20. Entire Agreement.

This Agreement constitutes the entire and exclusive agreement between you and us with respect to the subject matter of this Agreement and cancels and supersedes any prior and contemporaneous understandings and agreements between the parties hereto with respect thereto. There are no representations, warranties, terms, conditions, undertakings or collateral agreements, express, implied or statutory, between you and us, oral or written other than as expressly set forth in this Agreement and any terms expressly incorporated herein by reference. The headings in this Agreement are for convenience of reference only and do not affect the construction or interpretation of this Agreement.

21. Severability.

To the extent that any provision of this Agreement is declared by a court or other lawful authority of competent jurisdiction to be invalid, illegal or unenforceable, such provision shall be severed and deleted or limited so as to give effect to the intent of the parties insofar as possible and you and we will use our respective best efforts to substitute a new provision of like economic intent and effect for the illegal, invalid or unenforceable provision, and the remainder of this Agreement shall continue in full force and effect with respect to all other provisions.
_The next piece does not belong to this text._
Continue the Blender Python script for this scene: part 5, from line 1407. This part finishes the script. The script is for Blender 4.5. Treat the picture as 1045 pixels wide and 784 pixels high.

22. Amendments and Waivers.

You agree that we may change the terms of this Agreement from time to time by notifying you via our website, email or other means. You agree to accept, and you hereby accept, any changes in Third Party Terms and other terms of this Agreement, unless the changes impose commercially unreasonable disadvantages on you. If a change imposes commercially unreasonable disadvantages on you and we receive a written objection from you within 30 days of the date when you received notice or you should have noticed the change, we may, at our sole option and discretion, (a) reverse such change with the effect that the immediately prior version of this Agreement shall continue to apply to you, or (b) terminate this Agreement and your use of the Products and refund to you, upon receipt of all devices, documentation and deliverables, in good working condition, subject to ordinary wear and tear, in your possession (aa) the amount paid to us for any devices and software, depreciated on a 36 months straight line basis, accounting for your use, and (bb) any prepaid services fees paid to us for time periods after the effective date of the change to which you objected in accordance with this Agreement. No modification, amendment, addition to or waiver of any rights, obligations or defaults shall be effective unless in writing and signed by the party against whom the same is sought to be enforced. One or more waivers of any right, obligation or default shall be limited to the specific right, obligation or default waived and shall not be construed as a waiver of any subsequent right, obligation or default. No delay or failure in exercising any right hereunder and no partial or single exercise thereof shall be deemed of itself to constitute a waiver of such right or any other rights hereunder.

23. Force Majeure.

Each party shall be relieved of their respective obligations hereunder and will not be liable to the other or to any third party if the affected party is unable or fails to perform any of its obligations under this Agreement, as a result of any fire, explosion, war, riot, strike, walk-out, labour dispute, flood, shortage of water, power, labour, transportation facilities or necessary materials or supplies, default or failure of carriers, breakdown in or the loss of production or anticipated production from plant or equipment, act of God or public enemy, act of war or terrorism, any law, act or order of any court, board, government, state-sponsored actor or other authority, or any other cause (whether or not of the same character as the foregoing) beyond the affected party’s reasonable control, for so long as such cause prevents the affected party from so performing, provided however that the other party may terminate this Agreement if the affected party is unable to perform its obligations for a period of 30 days or more, upon written notice to the other during the time the affected party is prevented from so performing.